Sejauh ini dukungan terus mengalir untuk menghapus Presidential Threshold 20 persen. Terbaru, dukungan datang dari Badan Musyawarah Islam Wanita Indonesia (BMIWI).
Wasekjen Badan Musyawarah Islam Wanita Indonesia (BMIWI), Eneng Humairoh menegaskan, ia mendukung penuh wacana
presidential threshold 0 persen.
"
Presidential Threshold 0 persen merupakan wujud dari demokrasi berkeadilan," katanya, Minggu (19/12).

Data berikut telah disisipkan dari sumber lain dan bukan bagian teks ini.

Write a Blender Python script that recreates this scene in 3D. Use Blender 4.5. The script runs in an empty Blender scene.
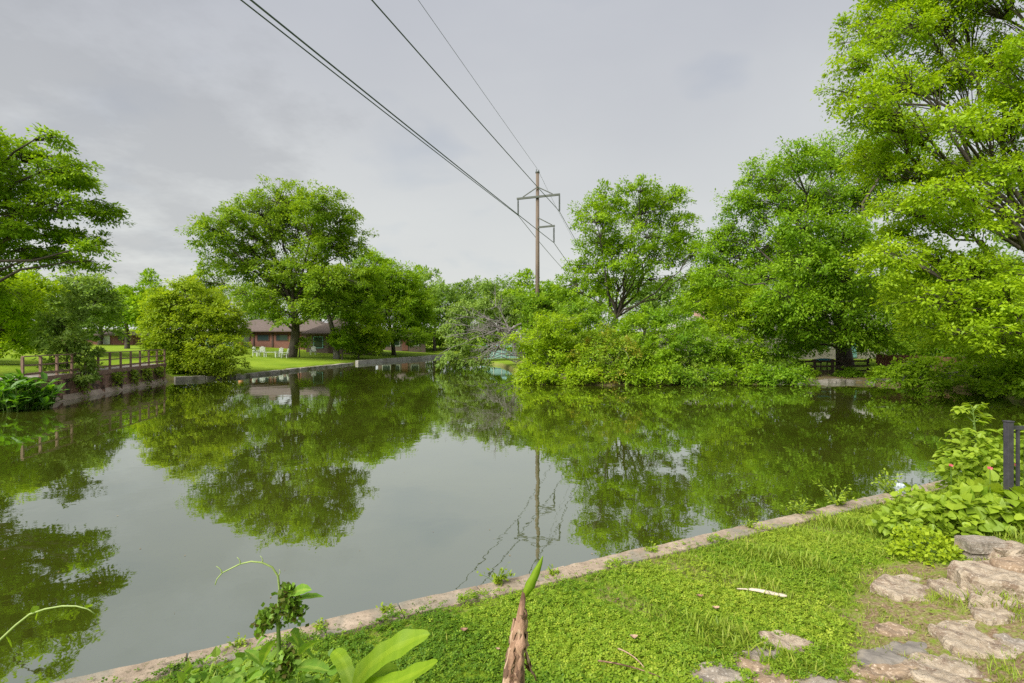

Eneng menjelaskan, dirinya sebagai wakil dari federasi ormas Islam wanita, sepakat dengan penetapan ambang batas 0 persen.
Selain kebijakan yang tertuang di dalam UU 7/2017 tentang Pemilu mengerdilkan nilai-nilai demokrasi, Eneng menilai telah mengebiri kepemimpinan nasional.

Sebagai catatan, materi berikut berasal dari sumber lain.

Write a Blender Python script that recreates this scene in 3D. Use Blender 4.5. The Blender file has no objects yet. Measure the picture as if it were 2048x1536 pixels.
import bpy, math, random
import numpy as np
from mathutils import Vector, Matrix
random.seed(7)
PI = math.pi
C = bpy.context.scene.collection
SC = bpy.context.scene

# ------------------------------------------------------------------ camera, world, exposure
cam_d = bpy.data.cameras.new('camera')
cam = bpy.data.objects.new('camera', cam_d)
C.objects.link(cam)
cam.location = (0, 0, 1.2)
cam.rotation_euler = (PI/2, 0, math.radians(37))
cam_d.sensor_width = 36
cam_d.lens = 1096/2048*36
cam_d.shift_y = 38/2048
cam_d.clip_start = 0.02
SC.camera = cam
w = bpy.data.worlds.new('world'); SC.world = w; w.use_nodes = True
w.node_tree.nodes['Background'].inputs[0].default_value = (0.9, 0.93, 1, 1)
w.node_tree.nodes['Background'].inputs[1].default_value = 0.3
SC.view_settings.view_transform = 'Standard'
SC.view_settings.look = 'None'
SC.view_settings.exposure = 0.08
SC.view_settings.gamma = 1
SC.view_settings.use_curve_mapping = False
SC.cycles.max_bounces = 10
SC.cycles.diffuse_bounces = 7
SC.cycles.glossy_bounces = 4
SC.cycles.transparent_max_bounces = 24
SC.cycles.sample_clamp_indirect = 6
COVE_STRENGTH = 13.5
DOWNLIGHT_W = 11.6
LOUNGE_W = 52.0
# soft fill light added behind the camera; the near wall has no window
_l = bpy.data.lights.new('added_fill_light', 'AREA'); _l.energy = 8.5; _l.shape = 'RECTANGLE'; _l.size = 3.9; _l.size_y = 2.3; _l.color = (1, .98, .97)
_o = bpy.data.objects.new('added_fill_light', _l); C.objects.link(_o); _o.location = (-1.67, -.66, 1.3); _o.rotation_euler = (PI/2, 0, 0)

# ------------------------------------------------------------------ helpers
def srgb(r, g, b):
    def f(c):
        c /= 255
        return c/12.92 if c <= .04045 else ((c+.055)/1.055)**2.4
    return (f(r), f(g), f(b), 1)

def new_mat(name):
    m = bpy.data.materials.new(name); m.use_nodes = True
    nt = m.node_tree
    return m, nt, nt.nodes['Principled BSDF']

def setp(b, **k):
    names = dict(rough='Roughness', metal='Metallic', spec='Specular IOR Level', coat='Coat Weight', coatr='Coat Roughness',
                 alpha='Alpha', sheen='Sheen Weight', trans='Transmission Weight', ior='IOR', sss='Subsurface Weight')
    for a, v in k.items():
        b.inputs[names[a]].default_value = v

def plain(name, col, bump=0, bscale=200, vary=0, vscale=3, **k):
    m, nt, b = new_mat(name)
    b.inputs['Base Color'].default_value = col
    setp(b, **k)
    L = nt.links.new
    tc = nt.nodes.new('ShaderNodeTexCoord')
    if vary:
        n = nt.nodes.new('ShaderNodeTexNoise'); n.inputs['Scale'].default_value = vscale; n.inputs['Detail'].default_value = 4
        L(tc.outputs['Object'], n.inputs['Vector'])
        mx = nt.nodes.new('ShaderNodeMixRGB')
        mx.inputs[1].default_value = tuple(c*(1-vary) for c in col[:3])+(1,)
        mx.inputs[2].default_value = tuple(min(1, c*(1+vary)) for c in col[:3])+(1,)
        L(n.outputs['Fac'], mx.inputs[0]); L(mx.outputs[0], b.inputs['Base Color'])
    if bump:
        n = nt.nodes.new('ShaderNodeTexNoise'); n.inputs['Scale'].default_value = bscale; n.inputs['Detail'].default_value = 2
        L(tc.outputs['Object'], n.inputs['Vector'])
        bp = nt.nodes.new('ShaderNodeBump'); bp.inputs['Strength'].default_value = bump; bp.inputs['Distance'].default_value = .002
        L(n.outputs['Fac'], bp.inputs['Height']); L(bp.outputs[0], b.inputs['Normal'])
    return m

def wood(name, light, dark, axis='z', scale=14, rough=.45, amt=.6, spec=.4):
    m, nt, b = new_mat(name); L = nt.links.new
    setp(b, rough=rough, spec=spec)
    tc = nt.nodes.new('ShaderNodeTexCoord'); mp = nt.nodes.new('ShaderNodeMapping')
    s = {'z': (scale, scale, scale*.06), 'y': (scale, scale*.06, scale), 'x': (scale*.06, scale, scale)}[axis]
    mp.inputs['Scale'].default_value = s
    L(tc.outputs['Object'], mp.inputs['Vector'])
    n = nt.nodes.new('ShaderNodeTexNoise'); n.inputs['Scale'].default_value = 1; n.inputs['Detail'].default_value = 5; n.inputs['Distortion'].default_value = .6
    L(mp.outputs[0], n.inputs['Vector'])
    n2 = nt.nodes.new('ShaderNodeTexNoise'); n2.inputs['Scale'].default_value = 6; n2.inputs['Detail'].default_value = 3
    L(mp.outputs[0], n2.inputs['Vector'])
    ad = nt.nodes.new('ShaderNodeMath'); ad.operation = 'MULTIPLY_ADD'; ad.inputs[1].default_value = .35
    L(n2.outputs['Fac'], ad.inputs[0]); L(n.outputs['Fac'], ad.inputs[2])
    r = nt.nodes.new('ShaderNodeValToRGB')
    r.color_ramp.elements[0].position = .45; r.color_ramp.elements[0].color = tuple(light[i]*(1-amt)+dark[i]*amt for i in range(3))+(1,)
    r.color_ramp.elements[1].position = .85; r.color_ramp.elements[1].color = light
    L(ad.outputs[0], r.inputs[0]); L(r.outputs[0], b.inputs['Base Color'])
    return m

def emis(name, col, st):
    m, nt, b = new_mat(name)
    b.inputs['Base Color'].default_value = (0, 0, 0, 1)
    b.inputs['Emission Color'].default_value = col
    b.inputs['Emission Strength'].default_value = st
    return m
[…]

"Arogansi menjadi otoritas dalam menetapkan calon pemimpin. Sedangkan pluralitas bangsa tidak mungkin terwakili oleh kehendak salah satu partai politik. Sebab faktanya, banyak suara terbuang pada saat Pilpres karena dinilai calon pemimpin tidak ada yang layak untuk dipilih," tegas dia.
Untuk melawan arogansi dalam politik, Eneng berpendapat, Indonesia memerlukan sosok yang berani dalam menyuarakan kebenaran.
Sosok yang memiliki kekuatan yang berimbang, independen serta memilih jalan radikal dalam menyampaikan gagasan.
Ia mengaku tidak bisa membayangkan, jika tidak ada sosok segencar dan konsisten seperti LaNyalla yang menggaungkan isu nol Persen Presidential Threshold.
Dalam pandangan Eneng, demokrasi hanya akan menjadi milik sebagian elite politik partai-partai besar.
Ia berpendapat, 20 persen
presidential threshold akan melanggengkan segelintir elite pada Pilpres 2024 yang akan datang.
Dikatakannya, bunyi pasal yang dapat memberangus munculnya pemimpin yang diharapkan rakyat terletak pada pasal 222 UU Pemilu.
Dalam aturan tersebut dijelaskan, "Pasangan calon diusulkan oleh partai politik atau gabungan partai politik peserta pemilu yang memenuhi persyaratan perolehan kursi paling sedikit 20 persen (dua puluh persen) dari jumlah kursi DPR atau memperoleh 25 persen (dua puluh lima persen) dari suara sah secara nasional pada pemilu anggota DPR sebelumnya."
Berangkat dari aturan tersebut, Eneng menilai, sangat tidak ada kemungkinan calon non partai politik atau calon independen atau tokoh lain yang pantas memimpin bangsa ini kecuali yang berasal dari partai politik atau orang yang diusung partai politik.